*Recorded data*:
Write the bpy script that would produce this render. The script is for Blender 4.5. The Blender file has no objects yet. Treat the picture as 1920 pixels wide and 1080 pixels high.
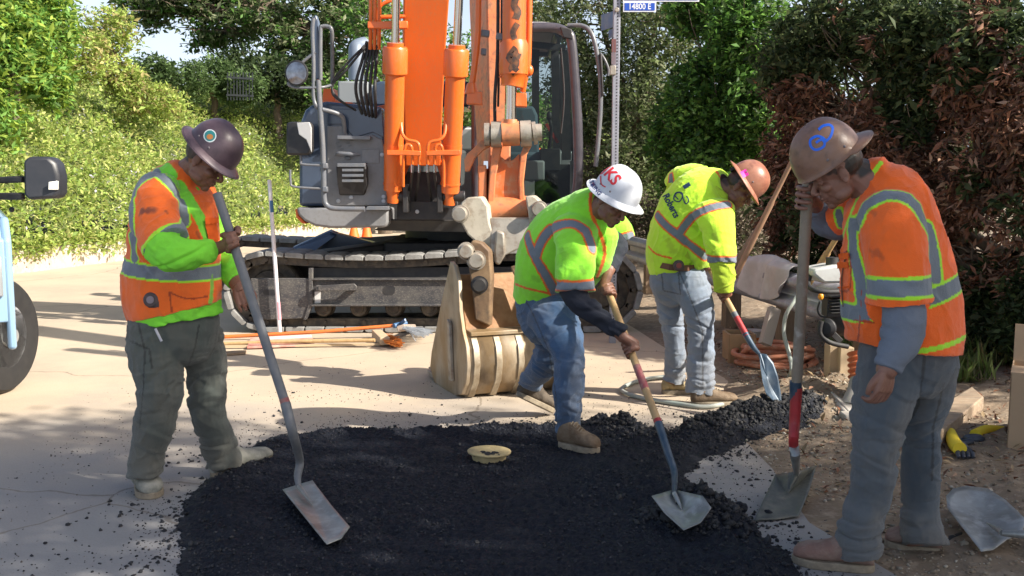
import bpy, bmesh, math, random
import numpy as np
from mathutils import Vector, Matrix, Quaternion
from mathutils.bvhtree import BVHTree
random.seed(7); RNG = np.random.default_rng(7)
scene = bpy.context.scene
COL = scene.collection
# ------------------------------------------------------------------ camera
F = 1867.0; PITCH = math.radians(6.42); CH = 1.5
cam_d = bpy.data.cameras.new('camera'); cam = bpy.data.objects.new('camera', cam_d); COL.objects.link(cam)
cam_d.sensor_width = 36; cam_d.lens = 36*F/1920; cam_d.clip_end = 500; cam_d.clip_start = .05
cam.location = (0, 0, CH); cam.rotation_euler = (math.pi/2-PITCH, 0, 0)
scene.camera = cam
# ------------------------------------------------------------------ sky and sun
SE = math.radians(36); SA = (0.91, -0.42)
sl = math.hypot(*SA)
SUN = Vector((SA[0]/sl*math.cos(SE), SA[1]/sl*math.cos(SE), math.sin(SE)))
w = bpy.data.worlds.new('World'); scene.world = w; w.use_nodes = True
nt = w.node_tree; bg = nt.nodes['Background']
sk = nt.nodes.new('ShaderNodeTexSky'); sk.sky_type = 'NISHITA'; sk.sun_disc = False
sk.sun_elevation = SE; sk.sun_rotation = math.atan2(SUN.x, SUN.y); sk.air_density = 1.0; sk.dust_density = 3.5
_tc = nt.nodes.new('ShaderNodeTexCoord'); _sp = nt.nodes.new('ShaderNodeSeparateXYZ'); nt.links.new(_tc.outputs['Generated'], _sp.inputs[0])
_mr = nt.nodes.new('ShaderNodeMapRange'); _mr.inputs[1].default_value = .62; _mr.inputs[2].default_value = .12; _mr.inputs[4].default_value = .95; nt.links.new(_sp.outputs[2], _mr.inputs[0])
_nz = nt.nodes.new('ShaderNodeTexNoise'); _nz.inputs['Scale'].default_value = 3.5; _nz.inputs['Detail'].default_value = 6; nt.links.new(_tc.outputs['Generated'], _nz.inputs['Vector'])
_m2 = nt.nodes.new('ShaderNodeMath'); _m2.operation = 'MULTIPLY_ADD'; _m2.inputs[1].default_value = 1.2; _m2.inputs[2].default_value = -.1; _m2.use_clamp = True; nt.links.new(_nz.outputs[0], _m2.inputs[0])
_m3 = nt.nodes.new('ShaderNodeMath'); _m3.operation = 'MULTIPLY'; _m3.use_clamp = True; nt.links.new(_mr.outputs[0], _m3.inputs[0]); nt.links.new(_m2.outputs[0], _m3.inputs[1])
_mx = nt.nodes.new('ShaderNodeMix'); _mx.data_type = 'RGBA'; nt.links.new(_m3.outputs[0], _mx.inputs[0]); nt.links.new(sk.outputs[0], _mx.inputs[6]); _mx.inputs[7].default_value = (7.6, 8.5, 10.2, 1)
nt.links.new(_mx.outputs[2], bg.inputs[0]); bg.inputs[1].default_value = 0.09
sd = bpy.data.lights.new('sun', 'SUN'); sun = bpy.data.objects.new('sun', sd); COL.objects.link(sun)
sd.energy = 5.0; sd.angle = math.radians(0.6); sd.color = (1.0, .93, .82)
sun.rotation_euler = SUN.to_track_quat('Z', 'Y').to_euler()
scene.view_settings.view_transform = 'Standard'; scene.view_settings.look = 'None'
scene.view_settings.exposure = 1.0; scene.view_settings.gamma = 1
# ------------------------------------------------------------------ pixel <-> world
ST, CT = math.sin(PITCH), math.cos(PITCH)
def ray(px, py):
    u = (px-960)/F; v = (540-py)/F
    return np.array([u, CT+v*ST, -ST+v*CT])
def P(px, py, Y):
    d = ray(px, py); t = Y/d[1]
    return np.array([d[0]*t, Y, CH+d[2]*t])
def G(px, py, z=0.0):
    d = ray(px, py); t = (z-CH)/d[2]
    return np.array([d[0]*t, d[1]*t, z])
def mpp(px, py, Y): return Y/ray(px, py)[1]/F
def pix(p):
    x, y, z = p[..., 0], p[..., 1], p[..., 2]-CH
    dep = y*CT-z*ST; up = y*ST+z*CT
    return 960+F*x/dep, 540-F*up/dep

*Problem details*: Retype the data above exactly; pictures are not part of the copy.

*Task output*:
Write the bpy script that would produce this render. The script is for Blender 4.5. The Blender file has no objects yet. Treat the picture as 1920 pixels wide and 1080 pixels high.
import bpy, bmesh, math, random
import numpy as np
from mathutils import Vector, Matrix, Quaternion
from mathutils.bvhtree import BVHTree
random.seed(7); RNG = np.random.default_rng(7)
scene = bpy.context.scene
COL = scene.collection
# ------------------------------------------------------------------ camera
F = 1867.0; PITCH = math.radians(6.42); CH = 1.5
cam_d = bpy.data.cameras.new('camera'); cam = bpy.data.objects.new('camera', cam_d); COL.objects.link(cam)
cam_d.sensor_width = 36; cam_d.lens = 36*F/1920; cam_d.clip_end = 500; cam_d.clip_start = .05
cam.location = (0, 0, CH); cam.rotation_euler = (math.pi/2-PITCH, 0, 0)
scene.camera = cam
# ------------------------------------------------------------------ sky and sun
SE = math.radians(36); SA = (0.91, -0.42)
sl = math.hypot(*SA)
SUN = Vector((SA[0]/sl*math.cos(SE), SA[1]/sl*math.cos(SE), math.sin(SE)))
w = bpy.data.worlds.new('World'); scene.world = w; w.use_nodes = True
nt = w.node_tree; bg = nt.nodes['Background']
sk = nt.nodes.new('ShaderNodeTexSky'); sk.sky_type = 'NISHITA'; sk.sun_disc = False
sk.sun_elevation = SE; sk.sun_rotation = math.atan2(SUN.x, SUN.y); sk.air_density = 1.0; sk.dust_density = 3.5
_tc = nt.nodes.new('ShaderNodeTexCoord'); _sp = nt.nodes.new('ShaderNodeSeparateXYZ'); nt.links.new(_tc.outputs['Generated'], _sp.inputs[0])
_mr = nt.nodes.new('ShaderNodeMapRange'); _mr.inputs[1].default_value = .62; _mr.inputs[2].default_value = .12; _mr.inputs[4].default_value = .95; nt.links.new(_sp.outputs[2], _mr.inputs[0])
_nz = nt.nodes.new('ShaderNodeTexNoise'); _nz.inputs['Scale'].default_value = 3.5; _nz.inputs['Detail'].default_value = 6; nt.links.new(_tc.outputs['Generated'], _nz.inputs['Vector'])
_m2 = nt.nodes.new('ShaderNodeMath'); _m2.operation = 'MULTIPLY_ADD'; _m2.inputs[1].default_value = 1.2; _m2.inputs[2].default_value = -.1; _m2.use_clamp = True; nt.links.new(_nz.outputs[0], _m2.inputs[0])
_m3 = nt.nodes.new('ShaderNodeMath'); _m3.operation = 'MULTIPLY'; _m3.use_clamp = True; nt.links.new(_mr.outputs[0], _m3.inputs[0]); nt.links.new(_m2.outputs[0], _m3.inputs[1])
_mx = nt.nodes.new('ShaderNodeMix'); _mx.data_type = 'RGBA'; nt.links.new(_m3.outputs[0], _mx.inputs[0]); nt.links.new(sk.outputs[0], _mx.inputs[6]); _mx.inputs[7].default_value = (7.6, 8.5, 10.2, 1)
nt.links.new(_mx.outputs[2], bg.inputs[0]); bg.inputs[1].default_value = 0.09
sd = bpy.data.lights.new('sun', 'SUN'); sun = bpy.data.objects.new('sun', sd); COL.objects.link(sun)
sd.energy = 5.0; sd.angle = math.radians(0.6); sd.color = (1.0, .93, .82)
sun.rotation_euler = SUN.to_track_quat('Z', 'Y').to_euler()
scene.view_settings.view_transform = 'Standard'; scene.view_settings.look = 'None'
scene.view_settings.exposure = 1.0; scene.view_settings.gamma = 1
# ------------------------------------------------------------------ pixel <-> world
ST, CT = math.sin(PITCH), math.cos(PITCH)
def ray(px, py):
    u = (px-960)/F; v = (540-py)/F
    return np.array([u, CT+v*ST, -ST+v*CT])
def P(px, py, Y):
    d = ray(px, py); t = Y/d[1]
    return np.array([d[0]*t, Y, CH+d[2]*t])
def G(px, py, z=0.0):
    d = ray(px, py); t = (z-CH)/d[2]
    return np.array([d[0]*t, d[1]*t, z])
def mpp(px, py, Y): return Y/ray(px, py)[1]/F
def pix(p):
    x, y, z = p[..., 0], p[..., 1], p[..., 2]-CH
    dep = y*CT-z*ST; up = y*ST+z*CT
    return 960+F*x/dep, 540-F*up/dep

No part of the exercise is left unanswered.